Inmates sent to state prisons as Mississippi sheriffs squawk
JACKSON (AP) — Mississippi’s prison system is removing some inmates from county-run jails to save money, but sheriffs are protesting the reductions.
Corrections Commissioner Pelicia Hall announced Thursday that the department is moving 400 inmates housed in 15 county-run regional jails back into state-run prisons.
Hall said in a statement that the department can’t afford to pay counties to house the inmates because it didn’t receive $3.6 million it requested from the Legislature.
The inmates were sent to regional jails after Hall closed parts of South Mississippi Correctional Institution in October, saying the state couldn’t recruit enough prison guards to properly staff the Leakesville facility. But it doesn’t appear that situation has improved. Department spokeswoman Grace Fisher said the department would attempt to accommodate the re-
turning inmates without increasing spending, and a news release said the department will “maximize” existing staff, meaning some programs aimed at inmates will be hampered.

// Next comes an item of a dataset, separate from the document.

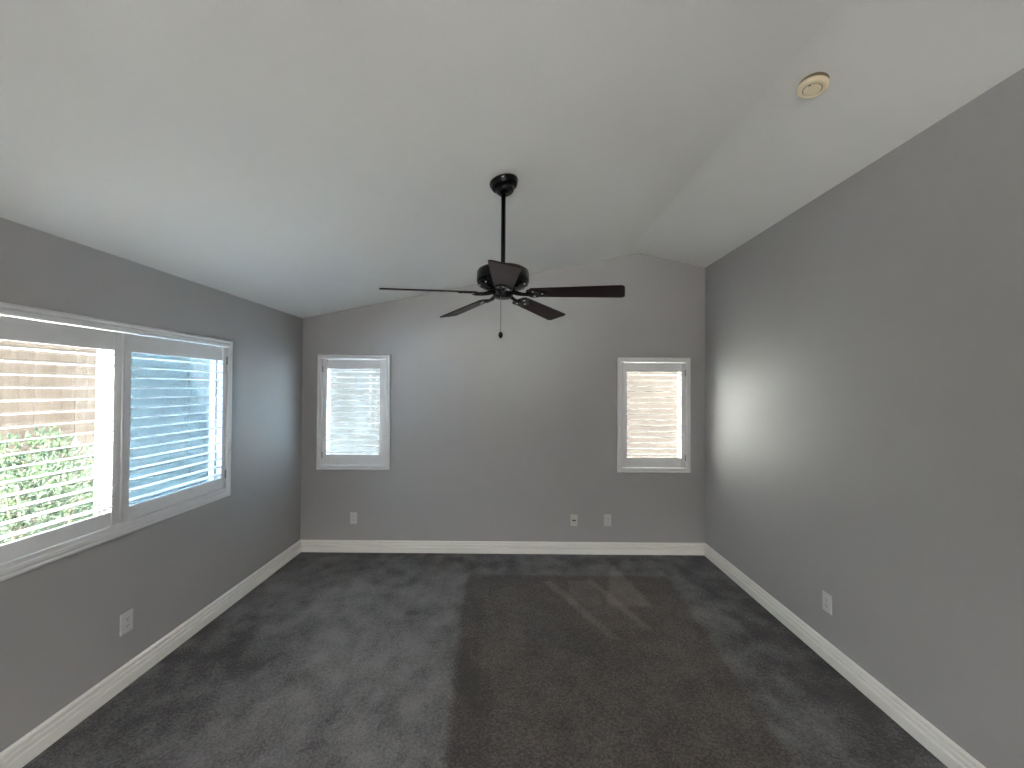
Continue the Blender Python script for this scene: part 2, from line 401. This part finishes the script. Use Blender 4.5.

Clarke County Sheriff Todd Kemp, president of the Mississippi Sheriffs’ Association, said Friday that the move hurts counties because sheriffs depend on state revenue to pay for the regional facilities.
Sheriffs are scheduled to meet Monday with corrections officials. Clarke County Sheriff Todd Kemp says they will ask the prison system to remove equal numbers of inmates from privately-run prisons and the regional jails, arguing that Utah-based Management and Training Corp., which runs three private prisons for the state, should also have to bear the burden.
“We think the state has put the burden on the counties,” Kemp said. “We feel like we have not been treated fairly.”
Kemp said the state has reopened the
closed parts of the Leakesville prison.
It’s the latest in a series of dust-ups between sheriffs and the prison system, usually centering on how many inmates the state would pay counties to house. Counties have grown dependent on the income to finance the operations of adjoining county jails, and on the free labor of state inmates to perform tasks such as cutting grass on government properties and even riding on county-owned trucks to pick up garbage from homes.
“Counties can’t afford to pay the guards
if they don’t have inmates to guard,” Kemp said.
The state’s contracts with the 15 regional jails typically require the state to keep enough prison inmates in each to fill 80 percent of the capacity. That’s meant to guarantee that the jails produce enough revenue to pay off the money county entities borrowed to build them. The state pays counties $29.74 for those guaranteed inmates, and $20 a day for inmates above the 80 percent threshold. Fisher said payment rates won’t change.